源氏物語 第2帖「箒木」

二日目は、第2帖「箒木(ははきぎ)」。

光源氏は17才。

有名な雨夜の品定め(光源氏や頭中将ら男性陣による恋愛談義)があって、

その後、光源氏紀伊守(きのかみ)の父親の若い後妻である空蝉と関係を結びます。

 

雨夜の品定めって、こんなに序盤にあったのかと驚きました。また、光源氏は17才と若く経験が浅いためか、聞き役に徹しておりほとんど発言しないのも意外でした。

私自身が雨夜の品定めをいつどこで知ったのか、定かではありませんが、内容は全く覚えてなかったし、意外と、「嫉妬深い女はダメだ」とか「宮中での仕事から帰ったら話を聞いてもらいたい」とか、現代にも通じそうなことを話していて面白かったです。

一夫多妻だから、一人の男性に関係している女性が何人もいるのは普通で、それはそういうものとして受け入れられているのかと思っていましたが、女性が「自分以外の女性の元へ通わないで欲しい」と言ったとか、正妻が愛人に嫌がらせをしたとか、そういうエピソードが語られるのも意外性があって興味深かったです。

現代と全然違うのは、身分に関わること。この恋愛談義の中で、「中の品(なかのしな)」と呼ばれる中流層の女(地方官の階級などに属する女性たちで、上流階級ではないがまずまずの位の女房として宮仕えに出ることがあり、作者・紫式部もこの層に含まれるそうです)が、個性的で面白いと話題になり、

皇族の出で、「上の品」の女しか知らなかった光源氏が空蝉に興味を示したのも、彼女が「中の品」の女だったから。以降、光源氏は多くの中流層の女性と出会い、「雨夜の品定め」で聞いた話を実践するような恋愛を重ねていく。

佐藤晃子著『源氏物語解剖図鑑』より

雨夜の品定めが序盤にあるのもそういうことだったのか!と納得しました。

 

さて、この章の重要人物は、やはり 空蝉(うつせみ) ですね。

親を亡くしたことで没落し、伊予介という老受領と望まぬ結婚をした

同上書籍より

女性です。
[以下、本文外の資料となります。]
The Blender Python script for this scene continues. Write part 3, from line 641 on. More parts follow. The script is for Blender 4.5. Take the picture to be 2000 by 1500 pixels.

彼女との恋愛は、第3帖「空蝉」にも続いていきます。

後ろ盾のない女性の人生がいかに不安定か、そんな人生をどう生きていくのかについては、後に登場する多くの女性にも共通する問題として、『源氏物語』のテーマの一つとなる。

同上書籍より

源氏物語解剖図鑑』を読んでいて、この部分にはハッとさせられるものがあったといいますか、考えさせられるものがありました。

源氏物語』は、おそらく学校教育の中で基礎知識を得、その文章にも何度か触れたことがあり、また、高校時代に現国の先生が大和和紀さんの漫画『あさきゆめみし』を希望者に貸し出していたので、借りて読みまして、それで多少は内容を知っていたのですが、私のイメージはラブストーリーであるというところに留まっていました。しかし今は、紫式部がなぜこれを書いたのかというようなことに興味が湧くようになりました。

知識を得たいというよりは一編の文学作品としてしっかりと味わいたいなと思います。

 

そうだ、この章で登場する重要人物といえば、頭中将(とうのちゅうじょう)もいました。

彼は、左大臣家の嫡男で、光源氏の正妻・葵の上の兄(母親も同じ)、光源氏の親友といっていい存在だと思います。光源氏より年上なので雨夜の品定めでも意見を述べていました。

頭中将って学生時代に身につけた知識の中では完全に抜け落ちていた存在だったのですが、2020年と2021年にNHKで放送されたドラマ『いいね!光源氏くん』のおかげで、重要人物の一人として記憶することができました!笑 ドラマでは桐山漣さんが演じていらっしゃり、「なかちゃん」って呼ばれていたので、オーディオドラマの中に頭中将が出てくる度に「なかちゃんだ!」って思って聴いています笑。